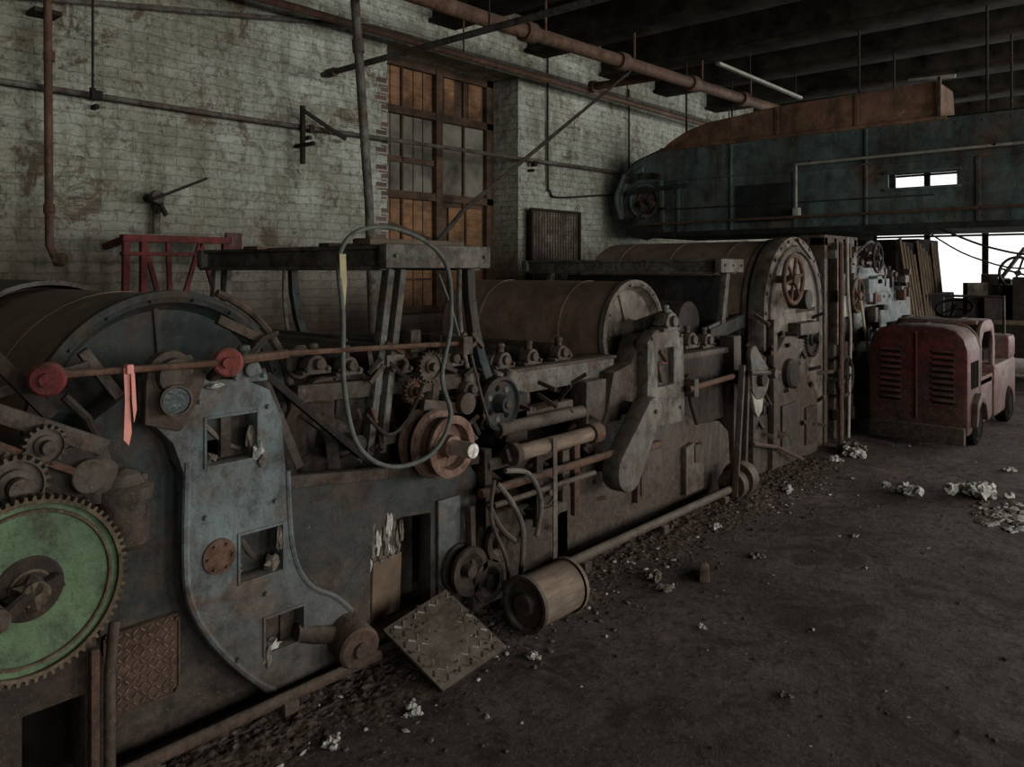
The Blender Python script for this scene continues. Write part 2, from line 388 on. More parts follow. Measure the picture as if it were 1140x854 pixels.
def bearing(b, x, y, z, w=.12, k='greybr', h=None):
    h = h or w*.8
    b.box((x, y, z-h*.45), (w*1.5, w*.7, h*.25), k)
    b.plate([[(x-w*.6, z-h*.4), (x+w*.6, z-h*.4), (x+w*.45, z+h*.2), (x+w*.2, z+h*.5), (x-w*.2, z+h*.5), (x-w*.45, z+h*.2)]], y-w*.35, y+w*.35, k, sm=1)
    b.cyl((x, y-w*.55, z), (x, y+w*.4, z), w*.25, k, 16)
    b.lathe((x-w*.02, y, z+h*.5), (0,0,1), [(0,.02),(.02,.018),(.03,.024),(.045,.02),(.05,0)], k, 12)
    b.bolts([(x-w*.55, z-h*.3), (x+w*.55, z-h*.3)], y-w*.35, .010, k)

WY = 5.6; CZ = 4.35; BZ = 3.96; HZ = BZ-.004
# ------------------------------------------------------------------ room
b = B('floor'); b.bx(-5, 17.3, -7.3, 6.3, -.2, 0, 'floor', 0); FLOOR = b.done()
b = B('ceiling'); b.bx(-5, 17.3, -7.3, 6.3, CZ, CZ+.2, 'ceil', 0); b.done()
b = B('wall_back')
b.plate([[(-5,0),(17.3,0),(17.3,CZ),(-5,CZ)], [(4.62,1.15),(4.62,3.68),(6.43,3.68),(6.43,1.15)],], WY, WY+.45, 'brick', bev=0)
b.done()
b = B('trim_window_quoins')
for i in range(22):
    z = 1.65+i*.078
    if i in (7, 12, 17): continue
    b.box((4.59-.03*(i % 2), WY+.1, z), (.075+.06*(i % 2), .21, .068), 'rbrick', bev=.004)
b.done()
b = B('wall_far')
b.plate([[(-7.3,0),(5.6,0),(5.6,CZ),(-7.3,CZ)], [(1.2,1.0),(1.2,3.5),(5.2,3.5),(5.2,1.0)], [(-5.5,1.0),(-5.5,3.5),(-1,3.5),(-1,1.0)]], 17, 17.3, 'ceil', axis='X', bev=0); b.done()
b = B('wall_front')
b.plate([[(-5,0),(17.3,0),(17.3,CZ),(-5,CZ)]]+[[(x,1),(x,3.6),(x+2,3.6),(x+2,1)] for x in (-3.5,0,3.5,7,10.5)], -7.3, -7, 'brick', bev=0); b.done()
b = B('wall_left'); b.bx(-5.3, -5, -7.3, 6.05, 0, CZ, 'brick', 0); b.done()
def barred(name, y0, y1, nx):
    b = B(name)
    b.bx(17.16, 17.18, y0, y1, 1, 3.5, 'sky', 0)
    for i in range(nx+1):
        y = y0+(y1-y0)*i/nx; b.bx(17.08, 17.15, y-.05, y+.05, 1, 3.5, 'black', 0)
    for z in (1.03, 2.25, 3.47): b.bx(17.09, 17.14, y0, y1, z-.02, z+.02, 'black', 0)
    b.done()
barred('window_2', 1.2, 5.2, 4); barred('window_3', -5.5, -1, 4)
b = B('window_1')
fy = WY+.42
X0, X1, Z0, Z1 = 4.62, 6.43, 1.15, 3.68
for x in (X0+.05, X1-.05): b.bx(x-.06, x+.06, fy-.06, fy+.06, Z0, Z1, 'winwood')
b.bx(5.56, 5.65, fy-.07, fy+.04, Z0, Z1, 'winwood')
for z in (Z0+.04, 2.34, 3.17, Z1-.04): b.bx(X0, X1, fy-.06, fy+.05, z-.04, z+.04, 'winwood')
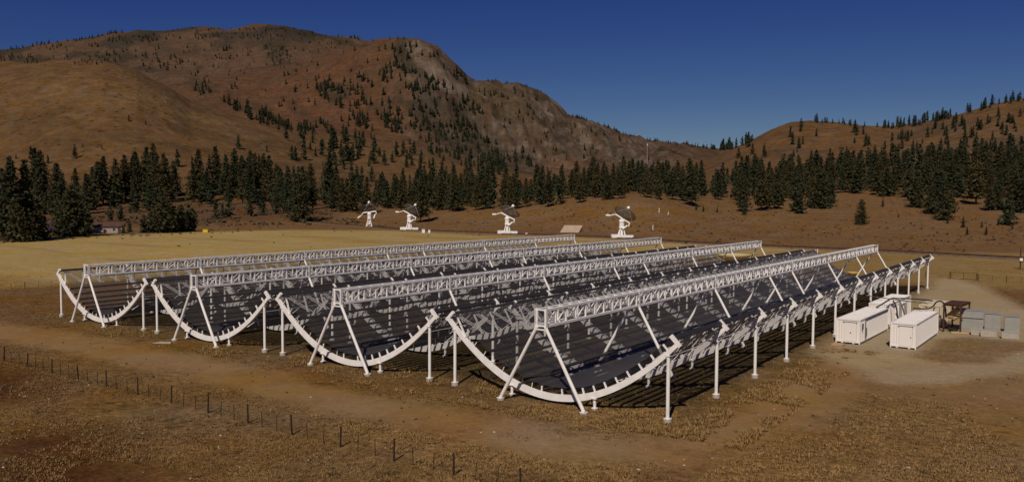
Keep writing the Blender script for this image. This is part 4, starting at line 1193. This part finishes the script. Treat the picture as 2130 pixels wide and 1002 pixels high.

⁂

> _INSTRUCTIONS FOR THE TASK_: Each entry gets copied exactly; the pictures stay out.

> _EXERCISE OUTPUT_:
The Blender Python script for this scene continues. Write part 2, from line 388 on. More parts follow. Measure the picture as if it were 1140x854 pixels.
def bearing(b, x, y, z, w=.12, k='greybr', h=None):
    h = h or w*.8
    b.box((x, y, z-h*.45), (w*1.5, w*.7, h*.25), k)
    b.plate([[(x-w*.6, z-h*.4), (x+w*.6, z-h*.4), (x+w*.45, z+h*.2), (x+w*.2, z+h*.5), (x-w*.2, z+h*.5), (x-w*.45, z+h*.2)]], y-w*.35, y+w*.35, k, sm=1)
    b.cyl((x, y-w*.55, z), (x, y+w*.4, z), w*.25, k, 16)
    b.lathe((x-w*.02, y, z+h*.5), (0,0,1), [(0,.02),(.02,.018),(.03,.024),(.045,.02),(.05,0)], k, 12)
    b.bolts([(x-w*.55, z-h*.3), (x+w*.55, z-h*.3)], y-w*.35, .010, k)

WY = 5.6; CZ = 4.35; BZ = 3.96; HZ = BZ-.004
# ------------------------------------------------------------------ room
b = B('floor'); b.bx(-5, 17.3, -7.3, 6.3, -.2, 0, 'floor', 0); FLOOR = b.done()
b = B('ceiling'); b.bx(-5, 17.3, -7.3, 6.3, CZ, CZ+.2, 'ceil', 0); b.done()
b = B('wall_back')
b.plate([[(-5,0),(17.3,0),(17.3,CZ),(-5,CZ)], [(4.62,1.15),(4.62,3.68),(6.43,3.68),(6.43,1.15)],], WY, WY+.45, 'brick', bev=0)
b.done()
b = B('trim_window_quoins')
for i in range(22):
    z = 1.65+i*.078
    if i in (7, 12, 17): continue
    b.box((4.59-.03*(i % 2), WY+.1, z), (.075+.06*(i % 2), .21, .068), 'rbrick', bev=.004)
b.done()
b = B('wall_far')
b.plate([[(-7.3,0),(5.6,0),(5.6,CZ),(-7.3,CZ)], [(1.2,1.0),(1.2,3.5),(5.2,3.5),(5.2,1.0)], [(-5.5,1.0),(-5.5,3.5),(-1,3.5),(-1,1.0)]], 17, 17.3, 'ceil', axis='X', bev=0); b.done()
b = B('wall_front')
b.plate([[(-5,0),(17.3,0),(17.3,CZ),(-5,CZ)]]+[[(x,1),(x,3.6),(x+2,3.6),(x+2,1)] for x in (-3.5,0,3.5,7,10.5)], -7.3, -7, 'brick', bev=0); b.done()
b = B('wall_left'); b.bx(-5.3, -5, -7.3, 6.05, 0, CZ, 'brick', 0); b.done()
def barred(name, y0, y1, nx):
    b = B(name)
    b.bx(17.16, 17.18, y0, y1, 1, 3.5, 'sky', 0)
    for i in range(nx+1):
        y = y0+(y1-y0)*i/nx; b.bx(17.08, 17.15, y-.05, y+.05, 1, 3.5, 'black', 0)
    for z in (1.03, 2.25, 3.47): b.bx(17.09, 17.14, y0, y1, z-.02, z+.02, 'black', 0)
    b.done()
barred('window_2', 1.2, 5.2, 4); barred('window_3', -5.5, -1, 4)
b = B('window_1')
fy = WY+.42
X0, X1, Z0, Z1 = 4.62, 6.43, 1.15, 3.68
for x in (X0+.05, X1-.05): b.bx(x-.06, x+.06, fy-.06, fy+.06, Z0, Z1, 'winwood')
b.bx(5.56, 5.65, fy-.07, fy+.04, Z0, Z1, 'winwood')
for z in (Z0+.04, 2.34, 3.17, Z1-.04): b.bx(X0, X1, fy-.06, fy+.05, z-.04, z+.04, 'winwood')
Keep writing the Blender script for this image. This is part 4, starting at line 1193. This part finishes the script. Treat the picture as 2130 pixels wide and 1002 pixels high.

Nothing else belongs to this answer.